For the first time since the welfare state was created, it is the food bank, not social security, that is now our safety net, and charity, not universal credit, that is our last line of defence. Yet, just as need rises, our country’s voluntary sector finds itself as beleaguered as the people it is helping. Compassion is not running out but cash is. Donors who have a little and generously give to those who have nothing will soon be unable to give at all. Gifts left on supermarket trolleys are declining. Many charities, like a local welfare fund I know, are flat broke. Even churches, which have selflessly offered their heated halls to help elderly people stay warm, fear they will now struggle to pay their own fuel bills.

When this autumn’s flood of need turns into a winter tsunami of hardship, we are likely to see charities have to stop feeding the hungry so they can help the starving, cut back on support to the poorly housed so they can focus on the fast-rising numbers of homeless, and give up on helping the down-at-heel because their priority has to be the destitute. The scale of the crisis is already so severe that one charity, the Human Relief Foundation, which has spent 30 years focused entirely on foreign aid to the world’s poorest countries, has opened its own food bank in Birmingham.

It is because the official safety net is so shredded and charities are now so stretched that churches and faith groups, anti-poverty campaigners and mayors and councillors are joining together to force the Truss government to wake up to the scale of the poverty crisis ahead. Public opinion about poverty has been shifting.

An overwhelming majority of the British public – 73%, according to Ipsos – considers poverty and social inequality alongside inflation as the top issues now worrying them and causing sleepless nights. With, for the first time in years, poverty not just engulfing low-income families but spreading to middle-income families too, there is a growing sense that poverty is all the more unacceptable because it arises not because we are a poor country but because we are a rich yet highly unequal country.

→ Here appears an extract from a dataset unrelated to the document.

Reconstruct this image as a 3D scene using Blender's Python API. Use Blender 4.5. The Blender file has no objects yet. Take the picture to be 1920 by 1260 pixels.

With Friday’s announcement to reverse the national insurance rise, which gives £1,800 to the richest and only £7.66 a year to the poor, the gap between those with and those without will continue to widen, with none of the “trickle down” effect from rich to poor that neoliberal ideologues promise. And if the government’s fiscal statement also abolishes the bankers’ bonus tax, cuts corporation taxes on some of the most profitable companies, rejects windfall taxes on the excess profits of oil companies and lavishes billions on the already wealthy at the expense of the new poor, it will have a chilling effect – mercilessly and unconscionably dividing a country that over recent days has shown it yearns for unity.

You cannot rely on a heartless government having a change of heart, but concerted action by the public can force a change of mind – and a national campaign to change policy is the only choice. With a cold winter fast approaching, the time for action is now. The coming war must be against poverty, not against the poor.